Royal Bank of Scotland was run into the ground by its directors led by Fred Goodwin who had his Gordon Brown-bestowed knighthood stripped away this week, another part of the general political witch hunt. Morally justified no doubt but again difficult to explain as anything other than a political gesture as outrageous though his behaviour was Goodwin had committed no crime. What he had done was parlay a regional bank of modest proportion into a global bank of excessive proportion. His last acquisition of ABN AMRO was according to the FSA (and confirmed by friends of mine) bought after the most meagre due diligence. The price was too much, the balance sheet extended too far and RBS reported a loss of £24.1bn, the biggest in Britain’s corporate history.

Stephen Hester was brought in to replace Goodwin as CEO under a contract drawn up by the Labour government in 2008. The contract, endorsed by the then Chancellor of the Exchequer, Alistair Darling, entitled Hester to a salary of £1.2m and a bonus up to £1.5m, neither figure particularly high by comparison with his peers. He has transformed that enormous loss into a profit of £1.2bn. He has got rid of £600bn of non-core assets and made substantial cost savings partly through cutting around 30,000 jobs.  He has already turned down one bonus and now he has had to turn down another because the hypocritical Labour party was going to pretend that this had nothing to do with them and bring forward a parliamentary debate on the affair. The Coalition government has not covered itself with glory either, both allowing this mess to develop and failing to defend and explain the work Hester has done.

In a globalised world there are many businesses that can base themselves where they like and where they feel welcome. Many businesses have already moved off shore and more are actively considering it. But this is not just about businesses and where they choose to pay their taxes. It is also about individuals and what they choose to do.

I touched on the issue of executive remuneration in my blog Life in the Boardroom 20/02/2010. I explained how executive remuneration in Britain’s top companies had increased much faster than median pay largely because of globalisation. The top companies need to benchmark their top executives’ pay against the world’s leading companies. Left wing critics question this but it's true and increasingly Britain’s top companies are no longer led by Brits, proving that there is a mobile market for top talent.

But even this is not the main point. Vince Cable is seeking to bring in new rules to increase the transparency over executive pay. But there is already huge transparency over the pay of directors of quoted companies.

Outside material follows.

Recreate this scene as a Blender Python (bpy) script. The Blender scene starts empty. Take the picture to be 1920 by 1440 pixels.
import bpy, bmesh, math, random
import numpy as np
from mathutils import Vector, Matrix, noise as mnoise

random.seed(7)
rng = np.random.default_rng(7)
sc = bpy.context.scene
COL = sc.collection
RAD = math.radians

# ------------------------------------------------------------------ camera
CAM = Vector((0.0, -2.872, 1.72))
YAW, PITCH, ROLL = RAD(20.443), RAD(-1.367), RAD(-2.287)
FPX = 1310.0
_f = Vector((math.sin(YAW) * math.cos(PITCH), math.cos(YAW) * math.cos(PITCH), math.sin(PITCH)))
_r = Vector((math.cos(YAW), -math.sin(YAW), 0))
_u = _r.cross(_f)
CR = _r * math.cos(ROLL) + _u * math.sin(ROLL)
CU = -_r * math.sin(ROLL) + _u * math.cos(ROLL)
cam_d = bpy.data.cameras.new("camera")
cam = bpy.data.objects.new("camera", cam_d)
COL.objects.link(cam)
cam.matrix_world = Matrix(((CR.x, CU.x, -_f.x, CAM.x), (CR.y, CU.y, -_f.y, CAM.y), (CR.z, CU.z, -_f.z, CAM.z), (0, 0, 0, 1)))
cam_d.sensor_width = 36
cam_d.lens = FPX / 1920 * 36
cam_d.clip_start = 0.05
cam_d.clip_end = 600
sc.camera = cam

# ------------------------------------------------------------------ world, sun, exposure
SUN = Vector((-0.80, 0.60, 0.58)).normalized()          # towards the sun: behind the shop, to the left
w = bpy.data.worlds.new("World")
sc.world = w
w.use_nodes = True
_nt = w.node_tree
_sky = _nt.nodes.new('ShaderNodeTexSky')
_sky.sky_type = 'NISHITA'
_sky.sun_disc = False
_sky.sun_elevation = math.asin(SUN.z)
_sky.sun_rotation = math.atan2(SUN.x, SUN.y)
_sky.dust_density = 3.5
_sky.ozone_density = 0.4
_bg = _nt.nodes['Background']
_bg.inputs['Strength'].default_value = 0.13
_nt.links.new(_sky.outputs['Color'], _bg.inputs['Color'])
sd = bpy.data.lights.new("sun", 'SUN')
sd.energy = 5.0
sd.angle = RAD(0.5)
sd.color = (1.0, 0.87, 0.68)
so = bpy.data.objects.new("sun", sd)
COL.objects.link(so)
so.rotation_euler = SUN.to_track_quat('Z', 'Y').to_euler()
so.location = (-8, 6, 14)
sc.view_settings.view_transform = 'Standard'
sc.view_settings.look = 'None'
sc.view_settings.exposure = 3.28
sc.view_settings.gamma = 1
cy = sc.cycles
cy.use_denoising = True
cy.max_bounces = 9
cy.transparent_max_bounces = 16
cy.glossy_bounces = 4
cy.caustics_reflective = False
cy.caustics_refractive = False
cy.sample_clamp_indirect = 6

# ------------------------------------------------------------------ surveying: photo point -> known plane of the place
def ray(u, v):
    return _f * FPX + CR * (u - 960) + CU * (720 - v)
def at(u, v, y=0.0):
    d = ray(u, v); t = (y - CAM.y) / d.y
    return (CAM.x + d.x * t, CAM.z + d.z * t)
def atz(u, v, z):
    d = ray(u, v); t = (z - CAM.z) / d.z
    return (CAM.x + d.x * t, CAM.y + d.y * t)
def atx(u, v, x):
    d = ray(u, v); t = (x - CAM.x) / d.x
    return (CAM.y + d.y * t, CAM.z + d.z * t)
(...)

I have served on the boards of four publicly quoted companies. I have had my pay therefore revealed in full detail in annual reports, voted on by shareholders and of course my position on the Board is also voted on regularly by shareholders. But this does not apply to directors and senior executives of private companies or partnerships. Many of the best paid people are actually working in hedge funds, private equity or professional services partnerships like law and accountancy firms where top partners regularly pull in annual pay running into the millions. Very little of this is reported in the media because it’s too much hassle. But to find out the pay of the CEO of a FTSE 100 firm takes just a few strokes on a key board. Increasingly even more of the best people will not want the harrassment and worse of leading roles in public companies but will find greater wealth opportunities with no glare of publicity in private companies.

I started this piece by saying it’s difficult. It is. Do I believe that bankers’ bonuses have become excessive? Certainly. Do I believe that the gap between top executives’ pay and their employees has become too big? Definitely. Do I think that society would be a better place if there was more overall equality in pay? Probably. But do I believe that the current level of interference by some of the media and most of the politicians will help at all? Most certainly not. There is far greater inequality in Brazil, Russia, India and China but their politicians don’t care because their businessmen are generating growth. It is quite likely that the behaviour of our politicians and our media will prevent our businessmen from doing the same and then we will all suffer.